Una de las razones por las que se le pierde el gusto al comer hedonista es que el mundo muestra en seguida su rostro más desaseado. Estar satisfecho debe parecerse mucho a estar muerto. En consecuencia, las buenas viandas se convierten en una pesadilla. “Después de comer, un hombre cree menos y niega más. Las verdades han perdido algo de su encanto”, escribe R. W. Emerson en su ensayo sobre Montaigne. “La vida nos devora, pronto seremos un cuento”. Y sigue: “Montaigne es el más franco y honesto de todos los escritores, su libertad francesa llega a la grosería, pero se anticipó a toda censura por la generosidad de sus confesiones; nadie es capaz de pensar o de expresar de él cosas peores que las que él mismo se arroga”. Emerson no se siente a gusto admirando a Montaigne, tanto que lo llama “príncipe de los egoístas” y “admirable chismoso”. Sin embargo, Emerson lo consideró el mayor de los escépticos y su ensayo respecto al ensayista francés está adornado de citas convenientes: “Causa tanta molestia venir al mundo y mucha más salir de él, que casi no vale la pena estar aquí”. “Es fuerte y sólido —refiriéndose a Montaigne— goza de todos los momentos del día, le gusta el dolor, porque lo hace sentirse a sí mismo y darse cuenta de las cosas, de la misma manera que nos pellizcamos para saber si estamos despiertos.” “El escéptico prudente es un mal ciudadano: no es conservador, ve el egoísmo de la propiedad y la modorra de las instituciones. Pero no es apto para trabajar con ninguno de los partidos democráticos porque estos partidos desean que todo el mundo se les entregue y él ve fríamente el patriotismo popular”.

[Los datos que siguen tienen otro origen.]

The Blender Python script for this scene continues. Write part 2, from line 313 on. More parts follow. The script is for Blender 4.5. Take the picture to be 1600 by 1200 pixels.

El conocimiento consiste en saber que no podemos saber: algo así pensaba Sócrates, Hume, Montaigne y cualquiera que se haya sentido a disgusto con las verdades que los sabios y los brutos construyen para sepultarnos. El francés Fontenelle escribió: “Si tuviera la verdad en un puño sólo abriría el meñique”. Claro, ya que cualquiera que crea poseer la verdad vía sus razonamientos se descubrirá a ojos del escéptico como un necio. El escepticismo, de Descartes, por ejemplo, lo llevó a fundar un método de conocimiento. Las dudas abren puertas, la seguridad te lanza a la cuneta. Me gustaría llegar a tal grado de escepticismo que fuera yo incapaz de dar una orden, un consejo o una afirmación. El escepticismo puede llevarte a carecer de propósitos, es un peligro, pero si me detengo en ello creo que carecer de propósitos es encomiable y bueno para la salud, te resta tensiones y te aleja de la competencia con otras bestias. Mejor aún, tener propósitos falsos es ideal, porque ocupas tu tiempo y pasas inadvertido; aquel que carece de propósitos suele ser mal visto por la sociedad. Emerson cita a Lutero: “Quien no gusta del vino, del sexo y del canto será toda su vida un tonto”. Un propósito falso sería, en mi caso, intentar beber más vino, pero ya no me causa tanto placer como antes. En el pasado el vino me hacía contemplar con mayor interés y simpatía a las personas, hoy resulta ser lo contrario; toda su vulgaridad, ignorancia y vacuidad se hacen más patentes. A lo que nunca me acostumbraré es a que adulteren el vino o lo prohíban los mojigatos por no sé qué blandos razonamientos. Escribe Antonio Escohotado en su Historia elemental de las drogas: “En el siglo XVIII a.C el código del rey babilonio Hammurabi protege a bebedores de cerveza y vino de palma: su ordenanza 108 manda ejecutar por inmersión al tabernero que rebaje la calidad de la bebida”. Se suma a nuestras efímeras vidas un año más, nada, unos segundos, migajas del tiempo para picotear. Yo dedicaré el año siguiente a releer a Montaigne y a cultivar el escepticismo, dejaré de ser fatalista ya que no quiero involucrar al destino o a la mala fortuna en mis decisiones. ¿Qué puede hacer un hombre que vive rodeado de millones de personas que no conoce y con quien no tiene ya ningún vínculo moral? Levantar los hombros, leer un libro, tomarse un trago, y esperar que el tiempo lo devore todo.